When people ask me about my love of Dartmoor National Park, one quote I like to give is from the book Jamaica Inn by Daphne du Maurier. Although first published in 1936 and actually about Bodmin Moon over the county border in Cornwall, I feel the following quote provides an apt description of ‘the moors.’
‘I love these moors … If you knew them as well as I do, and had seen them in every mood, winter and summer, you would love them too. They have a fascination unlike any other part of the country. They go back a long way in time. Sometimes I think they are the survival of another age. The moors were the first thing to be created; afterwards came the forests, and the valleys, and the sea. Climb Roughtor one morning before sunrise, and listen to the wind in the stones. You’ll know what I mean then.’

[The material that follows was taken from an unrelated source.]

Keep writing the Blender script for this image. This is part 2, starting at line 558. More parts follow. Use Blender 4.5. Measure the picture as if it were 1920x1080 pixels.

The interior moorland places of Dartmoor National Park (or Bodmin) are wild places to step into. They can be demanding with few footpaths and little signposting – proper don’t-get-stuck-out-here-in-bad-weather without a map and compass kind of moorland … time for another quote written by du Maurier in Jamaica Inn …
‘On either side of the road, the country stretched interminably into space. No trees, no lanes, no cluster of cottages or hamlet, but mile upon mile of bleak moorland, dark and untraversed, rolling like a desert land to some unseen horizon.’
Yes, the moors can feel lonely and craggy and wild, but take a walk and you’ll be accompanied by skylarks, ravens and buzzards and with colours that are ever-changing under a big kaleidoscopic sky you’ll feel alive. Just bring a map and compass.